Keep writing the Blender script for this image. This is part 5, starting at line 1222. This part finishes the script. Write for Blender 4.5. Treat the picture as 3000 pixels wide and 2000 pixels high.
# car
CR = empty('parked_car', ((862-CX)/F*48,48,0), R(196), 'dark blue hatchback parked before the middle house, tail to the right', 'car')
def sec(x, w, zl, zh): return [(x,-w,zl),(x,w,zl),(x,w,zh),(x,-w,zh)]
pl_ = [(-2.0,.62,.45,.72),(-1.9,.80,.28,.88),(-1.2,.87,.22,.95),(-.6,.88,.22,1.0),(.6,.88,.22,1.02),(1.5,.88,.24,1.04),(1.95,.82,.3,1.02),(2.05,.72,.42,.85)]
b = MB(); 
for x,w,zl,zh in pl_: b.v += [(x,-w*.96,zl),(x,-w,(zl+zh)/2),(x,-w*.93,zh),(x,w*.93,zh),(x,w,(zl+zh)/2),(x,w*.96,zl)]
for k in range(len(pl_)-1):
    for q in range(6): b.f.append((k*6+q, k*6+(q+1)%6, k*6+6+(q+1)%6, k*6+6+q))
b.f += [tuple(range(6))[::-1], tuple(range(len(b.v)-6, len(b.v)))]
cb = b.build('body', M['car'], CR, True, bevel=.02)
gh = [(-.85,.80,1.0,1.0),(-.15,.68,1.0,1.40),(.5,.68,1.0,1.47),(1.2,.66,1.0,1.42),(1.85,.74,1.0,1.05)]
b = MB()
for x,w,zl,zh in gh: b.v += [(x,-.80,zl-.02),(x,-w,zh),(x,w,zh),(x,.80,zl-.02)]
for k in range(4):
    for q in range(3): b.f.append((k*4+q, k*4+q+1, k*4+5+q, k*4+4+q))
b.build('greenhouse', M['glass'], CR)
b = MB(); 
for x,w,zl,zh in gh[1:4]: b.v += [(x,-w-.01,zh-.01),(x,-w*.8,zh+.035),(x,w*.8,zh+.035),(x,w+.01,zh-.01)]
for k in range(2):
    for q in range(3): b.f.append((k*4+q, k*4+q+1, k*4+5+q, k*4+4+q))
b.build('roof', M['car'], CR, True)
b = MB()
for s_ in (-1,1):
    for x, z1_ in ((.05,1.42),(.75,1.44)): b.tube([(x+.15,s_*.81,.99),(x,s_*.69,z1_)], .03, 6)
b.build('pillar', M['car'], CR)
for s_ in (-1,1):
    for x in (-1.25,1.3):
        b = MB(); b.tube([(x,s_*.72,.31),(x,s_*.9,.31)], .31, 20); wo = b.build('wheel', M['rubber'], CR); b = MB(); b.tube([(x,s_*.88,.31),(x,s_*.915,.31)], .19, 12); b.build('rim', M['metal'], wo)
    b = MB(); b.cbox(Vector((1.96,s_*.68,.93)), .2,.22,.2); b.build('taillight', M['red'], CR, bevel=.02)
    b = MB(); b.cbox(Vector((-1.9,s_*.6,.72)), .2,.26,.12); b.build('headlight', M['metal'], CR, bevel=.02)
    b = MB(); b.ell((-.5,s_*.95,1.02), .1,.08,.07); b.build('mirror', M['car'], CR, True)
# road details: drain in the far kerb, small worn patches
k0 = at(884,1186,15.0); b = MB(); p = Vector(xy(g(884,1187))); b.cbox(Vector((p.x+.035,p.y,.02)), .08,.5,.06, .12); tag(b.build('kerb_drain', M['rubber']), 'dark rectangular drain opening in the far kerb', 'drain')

++++++

Type the material above out again, exactly.

Keep writing the Blender script for this image. This is part 5, starting at line 1222. This part finishes the script. Write for Blender 4.5. Treat the picture as 3000 pixels wide and 2000 pixels high.
# car
CR = empty('parked_car', ((862-CX)/F*48,48,0), R(196), 'dark blue hatchback parked before the middle house, tail to the right', 'car')
def sec(x, w, zl, zh): return [(x,-w,zl),(x,w,zl),(x,w,zh),(x,-w,zh)]
pl_ = [(-2.0,.62,.45,.72),(-1.9,.80,.28,.88),(-1.2,.87,.22,.95),(-.6,.88,.22,1.0),(.6,.88,.22,1.02),(1.5,.88,.24,1.04),(1.95,.82,.3,1.02),(2.05,.72,.42,.85)]
b = MB(); 
for x,w,zl,zh in pl_: b.v += [(x,-w*.96,zl),(x,-w,(zl+zh)/2),(x,-w*.93,zh),(x,w*.93,zh),(x,w,(zl+zh)/2),(x,w*.96,zl)]
for k in range(len(pl_)-1):
    for q in range(6): b.f.append((k*6+q, k*6+(q+1)%6, k*6+6+(q+1)%6, k*6+6+q))
b.f += [tuple(range(6))[::-1], tuple(range(len(b.v)-6, len(b.v)))]
cb = b.build('body', M['car'], CR, True, bevel=.02)
gh = [(-.85,.80,1.0,1.0),(-.15,.68,1.0,1.40),(.5,.68,1.0,1.47),(1.2,.66,1.0,1.42),(1.85,.74,1.0,1.05)]
b = MB()
for x,w,zl,zh in gh: b.v += [(x,-.80,zl-.02),(x,-w,zh),(x,w,zh),(x,.80,zl-.02)]
for k in range(4):
    for q in range(3): b.f.append((k*4+q, k*4+q+1, k*4+5+q, k*4+4+q))
b.build('greenhouse', M['glass'], CR)
b = MB(); 
for x,w,zl,zh in gh[1:4]: b.v += [(x,-w-.01,zh-.01),(x,-w*.8,zh+.035),(x,w*.8,zh+.035),(x,w+.01,zh-.01)]
for k in range(2):
    for q in range(3): b.f.append((k*4+q, k*4+q+1, k*4+5+q, k*4+4+q))
b.build('roof', M['car'], CR, True)
b = MB()
for s_ in (-1,1):
    for x, z1_ in ((.05,1.42),(.75,1.44)): b.tube([(x+.15,s_*.81,.99),(x,s_*.69,z1_)], .03, 6)
b.build('pillar', M['car'], CR)
for s_ in (-1,1):
    for x in (-1.25,1.3):
        b = MB(); b.tube([(x,s_*.72,.31),(x,s_*.9,.31)], .31, 20); wo = b.build('wheel', M['rubber'], CR); b = MB(); b.tube([(x,s_*.88,.31),(x,s_*.915,.31)], .19, 12); b.build('rim', M['metal'], wo)
    b = MB(); b.cbox(Vector((1.96,s_*.68,.93)), .2,.22,.2); b.build('taillight', M['red'], CR, bevel=.02)
    b = MB(); b.cbox(Vector((-1.9,s_*.6,.72)), .2,.26,.12); b.build('headlight', M['metal'], CR, bevel=.02)
    b = MB(); b.ell((-.5,s_*.95,1.02), .1,.08,.07); b.build('mirror', M['car'], CR, True)
# road details: drain in the far kerb, small worn patches
k0 = at(884,1186,15.0); b = MB(); p = Vector(xy(g(884,1187))); b.cbox(Vector((p.x+.035,p.y,.02)), .08,.5,.06, .12); tag(b.build('kerb_drain', M['rubber']), 'dark rectangular drain opening in the far kerb', 'drain')